Most of the countries I have visited use dd/mm/yy. The USA uses mm/dd/yy. I believe some countries use yy/mm/dd, but don't quote me on that.

The upshot is that a date such as 09/10/11 is entirely ambiguous without context. Even if the date has some hints, such as 09/17/11, I still have to stop and parse the date rather than reading it. When reading, I devote less than a 1/10 of a second per word. Having to stop, figure out the date, and then start up again seriously screws up my reading.

It's even worse when entering dates, now I have even more opportunity for screwing up. Fortunately most sites have moved to date time pickers or separate day/month/year boxes. Not all have though, one site I was on today used a single edit box with a helpful "dd/mm/yyyy" label beside it.

Blogs and articles frequently refer to seasons. I.e. the new gadget is due in Summer 2011.
This is still problematic; our seasons are about 5.5 months out from the USA so that requires a certain amount of adjustment.

As for the holiday season, WTF? I had to ask an American friend for clarification.

"in general US holiday season means from Thanksgiving (3rd Thursday in November) to the day after new year’s day".

That's not what I would have guessed. If we had a holiday season here, it would start just before Christmas and extend till late Jan.
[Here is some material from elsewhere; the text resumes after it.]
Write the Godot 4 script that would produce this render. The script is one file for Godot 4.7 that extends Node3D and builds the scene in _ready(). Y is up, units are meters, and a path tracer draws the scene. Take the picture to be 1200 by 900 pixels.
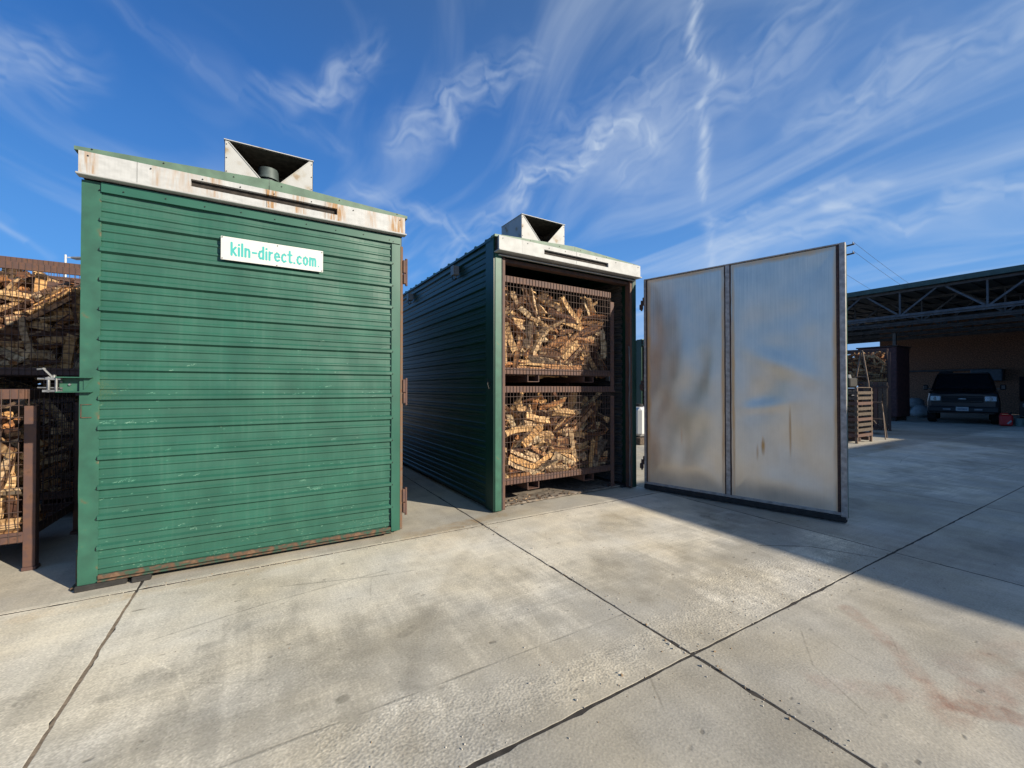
extends Node3D

# Kiln-aligned axes: x runs along the kiln fronts, y is up, z is minus the depth "v".
const TAN_SUN := 0.47
const EYE := 1.55

class MB:
	var v := PackedVector3Array()
	var n := PackedVector3Array()
	var c := PackedColorArray()
	var t := PackedVector2Array()
	var col := Color.WHITE
	var xf := Transform3D.IDENTITY
	func tri(a: Vector3, b: Vector3, d: Vector3, hint: Vector3, ta := Vector2.ZERO, tb := Vector2.ZERO, td := Vector2.ZERO) -> void:
		var nn := (b - a).cross(d - a)
		if nn.length_squared() < 1e-18:
			return
		nn = nn.normalized()
		if nn.dot(hint) < 0.0:
			nn = -nn
			var s := b
			b = d
			d = s
			var s2 := tb
			tb = td
			td = s2
		_put(a, nn, ta)
		_put(d, nn, td)
		_put(b, nn, tb)
	func _put(p: Vector3, nn: Vector3, uv: Vector2) -> void:
		v.append(xf * p)
		n.append((xf.basis * nn).normalized())
		c.append(col)
		t.append(uv)
	func quad(a: Vector3, b: Vector3, d: Vector3, e: Vector3, hint: Vector3, ta := Vector2.ZERO, tb := Vector2.ZERO, td := Vector2.ZERO, te := Vector2.ZERO) -> void:
		tri(a, b, d, hint, ta, tb, td)
		tri(a, d, e, hint, ta, td, te)
	func smooth(a: Vector3, b: Vector3, d: Vector3, na: Vector3, nb: Vector3, nd: Vector3, ta := Vector2.ZERO, tb := Vector2.ZERO, td := Vector2.ZERO) -> void:
		var nn := (b - a).cross(d - a)
		if nn.length_squared() < 1e-18:
			return
		_put(a, na, ta)
		if nn.dot(na + nb + nd) < 0.0:
			_put(b, nb, tb)
			_put(d, nd, td)
		else:
			_put(d, nd, td)
			_put(b, nb, tb)
	func box(ctr: Vector3, size: Vector3, bas := Basis.IDENTITY, bev := 0.0) -> void:
		var h := size * 0.5
		var b := minf(bev, minf(h.x, minf(h.y, h.z)) * 0.9)
		var ax := [Vector3.RIGHT, Vector3.UP, Vector3.BACK]
		for k in 3:
			var i := (k + 1) % 3
			var j := (k + 2) % 3
			for s: float in [-1.0, 1.0]:
				var q: Array[Vector3] = []
				for e in [[-1.0, -1.0], [1.0, -1.0], [1.0, 1.0], [-1.0, 1.0]]:
					var p: Vector3 = ax[k] * (h[k] * s) + ax[i] * ((h[i] - b) * e[0]) + ax[j] * ((h[j] - b) * e[1])
					q.append(ctr + bas * p)
				quad(q[0], q[1], q[2], q[3], bas * (ax[k] * s), Vector2(0, 0), Vector2(1, 0), Vector2(1, 1), Vector2(0, 1))
			if b > 0.0:
				for si: float in [-1.0, 1.0]:
					for sj: float in [-1.0, 1.0]:
						var q2: Array[Vector3] = []
						for e2 in [[-1.0, 0], [1.0, 0], [1.0, 1], [-1.0, 1]]:
							var p2: Vector3 = ax[k] * ((h[k] - b) * e2[0]) + ax[i] * (si * (h[i] - (b if e2[1] == 0 else 0.0))) + ax[j] * (sj * (h[j] - (b if e2[1] == 1 else 0.0)))
							q2.append(ctr + bas * p2)
						quad(q2[0], q2[1], q2[2], q2[3], bas * (ax[i] * si + ax[j] * sj))
		if b > 0.0:
			for sx: float in [-1.0, 1.0]:
				for sy: float in [-1.0, 1.0]:
					for sz: float in [-1.0, 1.0]:
						var s3 := Vector3(sx, sy, sz)
						var a1 := ctr + bas * (Vector3(h.x, h.y - b, h.z - b) * s3)
						var a2 := ctr + bas * (Vector3(h.x - b, h.y, h.z - b) * s3)
						var a3 := ctr + bas * (Vector3(h.x - b, h.y - b, h.z) * s3)
						tri(a1, a2, a3, bas * s3)
	func span(a: Vector3, b: Vector3, bev := 0.0) -> void:   # a box from corner a to corner b
		box((a + b) * 0.5, (b - a).abs(), Basis.IDENTITY, bev)
	func bar(p0: Vector3, p1: Vector3, w: float, h: float, up := Vector3.UP, bev := 0.0) -> void:
		var z := (p1 - p0).normalized()
		var x := up.cross(z)
		if x.length() < 0.01:
			x = Vector3.RIGHT.cross(z)
		x = x.normalized()
		box((p0 + p1) * 0.5, Vector3(w, h, p0.distance_to(p1)), Basis(x, z.cross(x), z), bev)
	func cyl(p0: Vector3, p1: Vector3, r0: float, r1: float, k := 12, caps := true) -> void:
		var z := (p1 - p0).normalized()
		var x := z.cross(Vector3.UP if absf(z.y) < 0.9 else Vector3.RIGHT).normalized()
		var y := z.cross(x)
		for i in k:
			var a := TAU * i / k
			var b := TAU * (i + 1) / k
			var da := x * cos(a) + y * sin(a)
			var db := x * cos(b) + y * sin(b)
			smooth(p0 + da * r0, p0 + db * r0, p1 + db * r1, da, db, db)
			smooth(p0 + da * r0, p1 + db * r1, p1 + da * r1, da, db, da)
			if caps:
				tri(p0, p0 + da * r0, p0 + db * r0, -z)
				tri(p1, p1 + da * r1, p1 + db * r1, z)
	func tube(p: Array, r: float, k := 6) -> void:
		for i in p.size() - 1:
			cyl(p[i], p[i + 1], r, r, k, i == 0 or i == p.size() - 2)
	func ball(ctr: Vector3, r: Vector3, k := 10) -> void:
		for i in k:
			for j in k:
				var q: Array[Vector3] = []
				for e in [[0, 0], [1, 0], [1, 1], [0, 1]]:
					var a: float = PI * (i + e[0]) / k - PI / 2
					var b: float = TAU * (j + e[1]) / k
					q.append(Vector3(cos(a) * cos(b), sin(a), cos(a) * sin(b)))
				smooth(ctr + q[0] * r, ctr + q[1] * r, ctr + q[2] * r, (q[0] / r).normalized(), (q[1] / r).normalized(), (q[2] / r).normalized())
				smooth(ctr + q[0] * r, ctr + q[2] * r, ctr + q[3] * r, (q[0] / r).normalized(), (q[2] / r).normalized(), (q[3] / r).normalized())
	func surf(rows: Array, hint: Vector3, smooth_it := true, us := 1.0, vs := 1.0) -> void:   # a sheet through rows of points, uv 0..us across and 0..vs up
		var m: int = rows.size()
		var k: int = rows[0].size()
		var nor := []
		for i in m:
			var r := PackedVector3Array()
			for j in k:
				var dx: Vector3 = rows[i][mini(j + 1, k - 1)] - rows[i][maxi(j - 1, 0)]
				var dy: Vector3 = rows[mini(i + 1, m - 1)][j] - rows[maxi(i - 1, 0)][j]
				var nn := dx.cross(dy).normalized()
				r.append(nn if nn.dot(hint) >= 0.0 else -nn)
			nor.append(r)
		for i in m - 1:
			for j in k - 1:
				var a: Vector2 = Vector2(us * j / (k - 1), vs * (1.0 - float(i) / (m - 1)))
				var b: Vector2 = Vector2(us * (j + 1) / (k - 1), vs * (1.0 - float(i + 1) / (m - 1)))
				if smooth_it:
					smooth(rows[i][j], rows[i][j + 1], rows[i + 1][j + 1], nor[i][j], nor[i][j + 1], nor[i + 1][j + 1], a, Vector2(b.x, a.y), b)
					smooth(rows[i][j], rows[i + 1][j + 1], rows[i + 1][j], nor[i][j], nor[i + 1][j + 1], nor[i + 1][j], a, b, Vector2(a.x, b.y))
				else:
					quad(rows[i][j], rows[i][j + 1], rows[i + 1][j + 1], rows[i + 1][j], nor[i][j], a, Vector2(b.x, a.y), b, Vector2(a.x, b.y))
	func mesh() -> ArrayMesh:
		var am := ArrayMesh.new()
		var a := []
		a.resize(Mesh.ARRAY_MAX)
		a[Mesh.ARRAY_VERTEX] = v
		a[Mesh.ARRAY_NORMAL] = n
		a[Mesh.ARRAY_COLOR] = c
		a[Mesh.ARRAY_TEX_UV] = t
		am.add_surface_from_arrays(Mesh.PRIMITIVE_TRIANGLES, a)
		return am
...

No-one would release anything then, we are all on holiday.

Measurement units
When it comes to measures, there is the US still soldiering on with the Imperial system, and pretty much everyone else is on metric. Unfortunately many sites and applications use just the Imperial measures which is at best an aggravation and at worst requires a quick unit conversion with Google, or more likely, a move onto a different site/app.

Now I understand feet and inches in small quantities provided I don't need to be accurate. Miles require a mental conversion so it has to be something important before I will bother with the maths. After that, I get lost quite quickly.

Ounces are awkward. To my uncertain knowledge, the only people around here who still use ounces are those engaged in buying and selling small amounts of dope. This is not at all useful in performing conversions. Update: I have been reliably informed that the local drug dealers have moved on and now sell in metric units and/or dollar units (e.g. a $250 bag). Pounds are the same as ounces, only more so.

Don't get me started on fluid ounces. I have absolutely no idea how big a fluid ounce is, and no desire to know. This has caused me some aggravation in the past; "How big a drink should I have? Well 60 oz sounds small..."

Number formats
Most countries use "," as the thousand separator and "." as the decimal separator. A few however have it the other way round. Some use spaces for a separator, and the Romans don't even use Arabic numerals.

What to do?
  1. Don't hard code date formats. I use 'dd mmm yyyy' in written text. In my web applications, I mostly use 'dd mmm yyyy'. When I use the system short date time then I make sure that I also use globalisation settings.
  2. Don't hard code number formats either.
  3. Test with multiple cultures. I generally test with NZ and US cultures for dates. I also use Norway or Sweden for testing number formatting.

Why am I picking on the Americans?
American based programmers seem to the be worst offenders. There are 2 main reasons for this:
  1. The USA is a large part of the English speaking market, too large to be ignored for developers outside it. Anyone wanting to sell software into there needs to take account of the US language and units. The reverse is not necessarily true.
  2. Observational bias. If someone was to hardcode metric and dd/mm/yyyy in their applications, I would never notice.
I didn't put my location in the original post; my point is that you should write and program so that others can understand regardless of your, and their, location. Nonetheless, for those that are interested, I live and work in Hawkes Bay, New Zealand.